44. . . the claimant did not merely assert that the PCP was the terms of the Management of Absence Policy, but contended it resulted from the application of the policy to her resulting in her dismissal . . . [a]s a disabled person, the claimant was at increased risk of absence that could result in dismissal . . .[t]he application of the policy put the claimant at a disadvantage because she was at greater risk of absence than people who are not disabled . . .”

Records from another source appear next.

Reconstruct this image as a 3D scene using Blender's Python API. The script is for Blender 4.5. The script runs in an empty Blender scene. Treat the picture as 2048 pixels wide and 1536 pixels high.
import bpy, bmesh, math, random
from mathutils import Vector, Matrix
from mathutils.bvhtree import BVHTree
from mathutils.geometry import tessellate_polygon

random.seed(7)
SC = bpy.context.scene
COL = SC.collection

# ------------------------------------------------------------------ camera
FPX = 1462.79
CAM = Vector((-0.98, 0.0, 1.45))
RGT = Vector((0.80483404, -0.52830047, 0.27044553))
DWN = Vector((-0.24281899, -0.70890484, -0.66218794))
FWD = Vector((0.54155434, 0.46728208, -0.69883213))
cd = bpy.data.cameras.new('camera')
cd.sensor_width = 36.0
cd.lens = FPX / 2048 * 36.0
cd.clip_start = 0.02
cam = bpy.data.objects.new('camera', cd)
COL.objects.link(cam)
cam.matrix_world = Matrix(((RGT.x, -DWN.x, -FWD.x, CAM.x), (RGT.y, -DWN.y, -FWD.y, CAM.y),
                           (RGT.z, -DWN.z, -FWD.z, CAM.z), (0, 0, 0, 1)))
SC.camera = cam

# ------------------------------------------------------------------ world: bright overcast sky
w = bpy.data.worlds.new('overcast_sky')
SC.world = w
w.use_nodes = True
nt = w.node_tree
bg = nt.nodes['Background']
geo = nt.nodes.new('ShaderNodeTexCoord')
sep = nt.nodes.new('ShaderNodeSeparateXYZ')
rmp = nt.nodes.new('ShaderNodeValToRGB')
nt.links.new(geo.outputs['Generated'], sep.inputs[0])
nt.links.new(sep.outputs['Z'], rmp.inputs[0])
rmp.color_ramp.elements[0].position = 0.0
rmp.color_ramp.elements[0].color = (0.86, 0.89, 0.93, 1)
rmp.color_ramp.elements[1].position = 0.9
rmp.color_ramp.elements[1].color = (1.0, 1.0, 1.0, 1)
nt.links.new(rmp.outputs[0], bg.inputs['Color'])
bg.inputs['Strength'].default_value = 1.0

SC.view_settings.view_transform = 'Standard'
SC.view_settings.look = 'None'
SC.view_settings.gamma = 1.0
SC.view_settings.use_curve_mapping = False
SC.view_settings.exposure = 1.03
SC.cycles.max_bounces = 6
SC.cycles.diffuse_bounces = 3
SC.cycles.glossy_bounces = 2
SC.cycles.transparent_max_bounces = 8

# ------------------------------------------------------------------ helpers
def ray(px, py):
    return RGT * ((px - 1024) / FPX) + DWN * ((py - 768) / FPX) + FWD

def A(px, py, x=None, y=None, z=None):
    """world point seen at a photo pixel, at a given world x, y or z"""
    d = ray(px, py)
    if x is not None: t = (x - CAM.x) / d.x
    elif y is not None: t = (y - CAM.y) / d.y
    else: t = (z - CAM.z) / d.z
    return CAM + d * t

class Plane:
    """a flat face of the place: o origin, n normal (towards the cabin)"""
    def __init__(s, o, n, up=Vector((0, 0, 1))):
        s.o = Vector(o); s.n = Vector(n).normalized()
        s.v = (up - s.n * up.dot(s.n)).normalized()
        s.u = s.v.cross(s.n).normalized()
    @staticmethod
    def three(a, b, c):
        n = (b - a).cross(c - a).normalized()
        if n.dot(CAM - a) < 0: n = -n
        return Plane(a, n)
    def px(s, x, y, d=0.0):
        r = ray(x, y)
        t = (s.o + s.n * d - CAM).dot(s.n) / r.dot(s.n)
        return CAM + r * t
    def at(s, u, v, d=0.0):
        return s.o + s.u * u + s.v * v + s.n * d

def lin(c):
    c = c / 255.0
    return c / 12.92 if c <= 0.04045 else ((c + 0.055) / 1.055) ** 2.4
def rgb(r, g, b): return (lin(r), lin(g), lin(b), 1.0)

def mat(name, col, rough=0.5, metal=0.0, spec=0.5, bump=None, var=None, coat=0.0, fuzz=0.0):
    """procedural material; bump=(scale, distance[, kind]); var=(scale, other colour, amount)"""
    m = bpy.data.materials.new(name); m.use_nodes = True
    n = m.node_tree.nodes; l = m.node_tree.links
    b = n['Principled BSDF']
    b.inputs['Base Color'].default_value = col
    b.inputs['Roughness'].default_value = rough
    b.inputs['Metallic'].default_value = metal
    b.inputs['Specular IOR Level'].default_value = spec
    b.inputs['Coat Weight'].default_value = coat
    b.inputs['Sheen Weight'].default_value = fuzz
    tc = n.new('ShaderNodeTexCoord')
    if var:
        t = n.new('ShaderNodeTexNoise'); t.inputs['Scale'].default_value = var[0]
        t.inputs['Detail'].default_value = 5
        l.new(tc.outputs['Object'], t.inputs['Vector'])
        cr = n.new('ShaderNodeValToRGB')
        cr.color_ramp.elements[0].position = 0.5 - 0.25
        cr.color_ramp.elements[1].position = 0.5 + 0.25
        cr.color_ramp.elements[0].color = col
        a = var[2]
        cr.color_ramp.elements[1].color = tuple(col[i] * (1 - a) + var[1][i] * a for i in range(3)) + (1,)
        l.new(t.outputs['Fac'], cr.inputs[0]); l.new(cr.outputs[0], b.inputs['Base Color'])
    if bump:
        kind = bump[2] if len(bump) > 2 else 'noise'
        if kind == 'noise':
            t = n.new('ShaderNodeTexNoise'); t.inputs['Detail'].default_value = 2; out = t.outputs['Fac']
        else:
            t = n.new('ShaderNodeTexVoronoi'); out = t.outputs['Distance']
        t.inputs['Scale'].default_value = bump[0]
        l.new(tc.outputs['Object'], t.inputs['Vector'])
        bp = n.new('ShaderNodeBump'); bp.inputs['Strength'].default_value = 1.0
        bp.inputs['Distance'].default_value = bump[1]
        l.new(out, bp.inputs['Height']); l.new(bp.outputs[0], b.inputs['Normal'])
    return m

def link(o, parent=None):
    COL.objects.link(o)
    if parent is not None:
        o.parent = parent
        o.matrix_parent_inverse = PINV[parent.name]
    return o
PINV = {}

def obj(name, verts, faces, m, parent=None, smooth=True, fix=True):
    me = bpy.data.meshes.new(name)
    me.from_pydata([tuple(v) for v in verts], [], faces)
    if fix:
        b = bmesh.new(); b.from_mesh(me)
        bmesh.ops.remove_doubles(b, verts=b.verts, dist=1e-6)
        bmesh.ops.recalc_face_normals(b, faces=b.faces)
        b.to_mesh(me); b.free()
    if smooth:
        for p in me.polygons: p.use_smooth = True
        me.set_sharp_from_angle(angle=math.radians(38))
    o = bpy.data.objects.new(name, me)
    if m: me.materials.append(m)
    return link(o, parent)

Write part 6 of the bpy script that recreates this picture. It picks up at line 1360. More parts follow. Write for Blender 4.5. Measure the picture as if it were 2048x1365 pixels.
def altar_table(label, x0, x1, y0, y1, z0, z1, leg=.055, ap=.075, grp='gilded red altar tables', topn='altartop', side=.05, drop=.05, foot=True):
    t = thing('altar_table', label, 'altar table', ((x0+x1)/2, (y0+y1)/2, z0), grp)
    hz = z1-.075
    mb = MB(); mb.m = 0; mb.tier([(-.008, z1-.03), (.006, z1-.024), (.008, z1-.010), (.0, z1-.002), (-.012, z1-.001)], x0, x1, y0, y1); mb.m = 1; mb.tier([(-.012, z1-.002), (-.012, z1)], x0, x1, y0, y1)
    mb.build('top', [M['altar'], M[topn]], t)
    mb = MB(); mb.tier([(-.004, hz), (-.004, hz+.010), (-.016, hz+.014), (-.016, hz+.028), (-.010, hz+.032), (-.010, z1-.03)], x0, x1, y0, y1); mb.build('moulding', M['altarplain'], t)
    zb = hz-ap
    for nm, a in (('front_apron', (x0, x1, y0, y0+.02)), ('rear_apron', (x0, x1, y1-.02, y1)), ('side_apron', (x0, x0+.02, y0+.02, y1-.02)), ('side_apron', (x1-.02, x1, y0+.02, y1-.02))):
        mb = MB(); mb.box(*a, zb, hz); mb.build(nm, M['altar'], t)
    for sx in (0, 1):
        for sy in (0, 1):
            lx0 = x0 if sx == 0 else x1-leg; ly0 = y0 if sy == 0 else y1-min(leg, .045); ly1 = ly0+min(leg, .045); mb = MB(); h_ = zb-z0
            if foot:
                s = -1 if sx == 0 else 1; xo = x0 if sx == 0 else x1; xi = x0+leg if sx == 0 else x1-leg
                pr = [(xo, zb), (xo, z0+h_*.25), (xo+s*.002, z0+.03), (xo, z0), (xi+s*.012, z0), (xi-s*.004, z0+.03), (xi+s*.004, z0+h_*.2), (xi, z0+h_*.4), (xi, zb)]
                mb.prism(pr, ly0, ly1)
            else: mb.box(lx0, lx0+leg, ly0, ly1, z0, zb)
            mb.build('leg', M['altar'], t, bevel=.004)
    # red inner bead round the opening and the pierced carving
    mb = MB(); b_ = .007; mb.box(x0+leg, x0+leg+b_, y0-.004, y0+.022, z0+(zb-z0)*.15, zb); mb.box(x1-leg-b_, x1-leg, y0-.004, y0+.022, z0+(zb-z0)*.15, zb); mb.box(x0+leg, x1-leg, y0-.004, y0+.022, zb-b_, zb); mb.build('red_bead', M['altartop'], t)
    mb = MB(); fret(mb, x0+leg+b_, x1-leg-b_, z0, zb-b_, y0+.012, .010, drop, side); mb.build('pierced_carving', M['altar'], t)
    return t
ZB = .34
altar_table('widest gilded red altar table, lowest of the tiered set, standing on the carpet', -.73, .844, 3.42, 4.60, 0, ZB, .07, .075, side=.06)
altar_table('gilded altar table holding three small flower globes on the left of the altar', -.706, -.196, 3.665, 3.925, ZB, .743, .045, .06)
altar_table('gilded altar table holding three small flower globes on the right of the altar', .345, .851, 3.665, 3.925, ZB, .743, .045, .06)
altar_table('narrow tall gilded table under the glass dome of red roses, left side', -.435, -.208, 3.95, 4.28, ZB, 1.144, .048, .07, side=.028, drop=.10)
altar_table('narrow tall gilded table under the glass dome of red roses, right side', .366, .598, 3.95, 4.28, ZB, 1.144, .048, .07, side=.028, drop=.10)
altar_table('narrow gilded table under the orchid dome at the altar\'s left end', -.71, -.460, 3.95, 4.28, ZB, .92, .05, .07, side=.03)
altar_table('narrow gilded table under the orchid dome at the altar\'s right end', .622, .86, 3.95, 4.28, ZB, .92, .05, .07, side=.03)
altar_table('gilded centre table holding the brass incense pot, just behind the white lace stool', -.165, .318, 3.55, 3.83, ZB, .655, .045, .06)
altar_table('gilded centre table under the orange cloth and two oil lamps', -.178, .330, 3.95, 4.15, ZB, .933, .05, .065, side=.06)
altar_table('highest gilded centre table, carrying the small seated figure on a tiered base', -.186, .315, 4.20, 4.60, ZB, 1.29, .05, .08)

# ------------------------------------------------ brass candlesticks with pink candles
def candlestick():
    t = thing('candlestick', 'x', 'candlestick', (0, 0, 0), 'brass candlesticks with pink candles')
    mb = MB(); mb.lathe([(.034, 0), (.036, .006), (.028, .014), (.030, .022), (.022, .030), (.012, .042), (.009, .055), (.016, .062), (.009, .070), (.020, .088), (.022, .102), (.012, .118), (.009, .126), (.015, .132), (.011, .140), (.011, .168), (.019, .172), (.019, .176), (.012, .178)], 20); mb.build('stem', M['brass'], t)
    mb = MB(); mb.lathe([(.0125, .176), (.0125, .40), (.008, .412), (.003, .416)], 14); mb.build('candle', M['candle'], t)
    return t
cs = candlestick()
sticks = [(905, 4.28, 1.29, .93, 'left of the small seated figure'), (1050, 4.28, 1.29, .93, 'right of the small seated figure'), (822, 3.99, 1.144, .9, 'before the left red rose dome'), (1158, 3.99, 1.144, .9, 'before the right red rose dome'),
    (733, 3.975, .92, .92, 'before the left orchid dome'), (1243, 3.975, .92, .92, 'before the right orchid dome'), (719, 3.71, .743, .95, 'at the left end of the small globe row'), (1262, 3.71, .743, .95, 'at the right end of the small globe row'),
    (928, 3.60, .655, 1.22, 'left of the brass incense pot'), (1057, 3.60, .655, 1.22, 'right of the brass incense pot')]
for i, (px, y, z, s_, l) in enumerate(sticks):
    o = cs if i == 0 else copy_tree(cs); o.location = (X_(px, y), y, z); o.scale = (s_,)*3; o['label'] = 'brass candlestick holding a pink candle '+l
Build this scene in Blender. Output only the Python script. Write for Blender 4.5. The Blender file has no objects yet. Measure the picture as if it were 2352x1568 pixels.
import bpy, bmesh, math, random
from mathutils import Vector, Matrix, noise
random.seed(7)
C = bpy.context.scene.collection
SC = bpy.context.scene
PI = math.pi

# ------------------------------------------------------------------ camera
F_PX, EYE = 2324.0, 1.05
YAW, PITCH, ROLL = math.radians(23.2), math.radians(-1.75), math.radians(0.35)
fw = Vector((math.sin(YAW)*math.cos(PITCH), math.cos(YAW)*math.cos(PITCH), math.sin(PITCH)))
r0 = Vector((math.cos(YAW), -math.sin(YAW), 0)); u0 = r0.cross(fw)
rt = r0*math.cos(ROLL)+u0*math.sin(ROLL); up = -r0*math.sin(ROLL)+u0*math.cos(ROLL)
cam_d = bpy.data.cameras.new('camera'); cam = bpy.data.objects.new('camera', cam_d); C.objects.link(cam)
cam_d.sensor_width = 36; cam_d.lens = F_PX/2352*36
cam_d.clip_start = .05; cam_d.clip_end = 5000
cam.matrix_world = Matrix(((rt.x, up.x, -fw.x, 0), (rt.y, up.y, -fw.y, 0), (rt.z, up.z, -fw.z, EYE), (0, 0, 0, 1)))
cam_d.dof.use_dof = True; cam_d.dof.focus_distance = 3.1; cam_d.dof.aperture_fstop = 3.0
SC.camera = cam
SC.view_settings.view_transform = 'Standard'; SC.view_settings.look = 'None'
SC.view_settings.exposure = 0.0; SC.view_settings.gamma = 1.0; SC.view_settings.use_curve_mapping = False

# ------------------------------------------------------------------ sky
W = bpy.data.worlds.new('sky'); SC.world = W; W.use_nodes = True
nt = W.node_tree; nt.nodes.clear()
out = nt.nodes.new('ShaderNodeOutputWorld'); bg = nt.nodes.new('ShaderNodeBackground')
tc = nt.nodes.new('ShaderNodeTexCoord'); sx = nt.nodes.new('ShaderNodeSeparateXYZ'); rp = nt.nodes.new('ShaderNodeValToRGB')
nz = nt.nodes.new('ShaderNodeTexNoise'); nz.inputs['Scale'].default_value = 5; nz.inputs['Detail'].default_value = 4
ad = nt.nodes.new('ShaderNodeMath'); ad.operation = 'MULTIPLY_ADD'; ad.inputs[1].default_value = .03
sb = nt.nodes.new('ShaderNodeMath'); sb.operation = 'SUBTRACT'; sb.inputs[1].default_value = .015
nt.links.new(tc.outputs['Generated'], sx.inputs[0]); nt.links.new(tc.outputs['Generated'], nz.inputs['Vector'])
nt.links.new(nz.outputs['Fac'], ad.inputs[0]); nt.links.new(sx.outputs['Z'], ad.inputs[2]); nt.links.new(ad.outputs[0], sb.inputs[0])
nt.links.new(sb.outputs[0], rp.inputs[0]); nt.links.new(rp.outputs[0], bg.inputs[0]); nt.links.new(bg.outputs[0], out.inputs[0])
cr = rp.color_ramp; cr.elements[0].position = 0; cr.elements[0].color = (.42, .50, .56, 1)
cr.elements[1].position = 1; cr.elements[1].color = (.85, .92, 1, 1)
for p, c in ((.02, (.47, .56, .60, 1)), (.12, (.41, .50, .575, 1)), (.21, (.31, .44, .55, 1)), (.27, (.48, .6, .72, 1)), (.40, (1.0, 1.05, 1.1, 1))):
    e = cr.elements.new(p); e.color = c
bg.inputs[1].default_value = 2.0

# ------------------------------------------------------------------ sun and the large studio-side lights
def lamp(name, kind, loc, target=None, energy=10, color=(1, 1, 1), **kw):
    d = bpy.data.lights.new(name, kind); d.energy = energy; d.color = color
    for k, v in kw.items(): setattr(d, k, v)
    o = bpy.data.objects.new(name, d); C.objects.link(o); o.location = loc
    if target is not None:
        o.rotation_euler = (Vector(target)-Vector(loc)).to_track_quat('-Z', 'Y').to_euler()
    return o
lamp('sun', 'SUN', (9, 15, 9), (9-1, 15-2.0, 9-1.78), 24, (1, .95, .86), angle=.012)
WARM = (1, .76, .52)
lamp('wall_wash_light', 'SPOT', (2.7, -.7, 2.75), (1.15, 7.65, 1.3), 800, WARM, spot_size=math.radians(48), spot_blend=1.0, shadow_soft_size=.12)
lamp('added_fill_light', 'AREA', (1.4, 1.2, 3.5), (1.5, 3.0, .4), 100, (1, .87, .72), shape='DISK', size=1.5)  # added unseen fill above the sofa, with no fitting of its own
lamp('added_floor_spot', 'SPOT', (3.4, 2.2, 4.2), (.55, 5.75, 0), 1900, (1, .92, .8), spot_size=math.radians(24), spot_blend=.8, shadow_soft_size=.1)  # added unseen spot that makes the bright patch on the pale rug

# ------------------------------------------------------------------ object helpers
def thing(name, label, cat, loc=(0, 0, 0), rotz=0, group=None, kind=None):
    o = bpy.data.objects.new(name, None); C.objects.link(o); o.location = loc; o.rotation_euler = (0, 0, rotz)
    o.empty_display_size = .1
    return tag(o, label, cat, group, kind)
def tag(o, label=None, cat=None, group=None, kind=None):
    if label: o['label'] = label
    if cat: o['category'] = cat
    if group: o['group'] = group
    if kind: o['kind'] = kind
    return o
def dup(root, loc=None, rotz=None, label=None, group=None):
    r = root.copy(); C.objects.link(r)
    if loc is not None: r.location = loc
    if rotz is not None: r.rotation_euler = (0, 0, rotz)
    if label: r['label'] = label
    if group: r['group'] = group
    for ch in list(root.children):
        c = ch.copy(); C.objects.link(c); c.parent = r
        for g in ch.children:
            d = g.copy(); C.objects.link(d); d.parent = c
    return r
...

  1. Against that background, the EAT’s comment that “[a] policy can result in a disabled person being put at a substantial disadvantage because [it] is more likely to be applied . . .” is perhaps slightly opaque.
  1. The essential point is this: Griffiths tells us that if the PCP (in a reasonable adjustments claim) is formulated as “the general [attendance management, etc.] policy”, then if the general policy contains a discretion – such that allowances can be made for disabled persons – then disabled persons will not be disadvantaged by the policy itself. But Griffiths also tells us that the appropriate formulation of the PCP in such a case is that the employee must maintain a certain level of attendance at work in order not to be subject to the risk of disciplinary sanctions.

Conclusion

  1. We can now answer the questions posed at the outset.
  1. First, the PCP for an indirect discrimination claim might be, but need not be, the same as for a reasonable adjustments claim.
  1. In particular, a tighter focus on the affected employee is likely to be more appropriate for a reasonable adjustments claim: what is it about the employer’s management of that employee which is causing problems?
  1. In contrast, an indirect discrimination claim looks for a PCP which is – to use the words of Lady Hale in Essop – “. . . applied indiscriminately to all . . .”. Moreover, the need to demonstrate group disadvantage (under s 19) implies that the PCP needs to be chosen with an eye on group disadvantage (rather than individual disadvantage).
  1. A further point of contrast is that s 19 appears to permit consideration of a PCP which would be applied, which would cause group disadvantage, and which would put the individual at a disadvantage – whereas s 20 deals only with actual disadvantage. That is a matter for a future post.
  1. In practical terms, it is worth bearing in mind the obvious point: claims under ss 19 and 20 / 21 are different claims, and the approach to identifying the PCP in each case should be governed by the mechanics of each section. Hopefully, the case law set out above will be of some use in that exercise.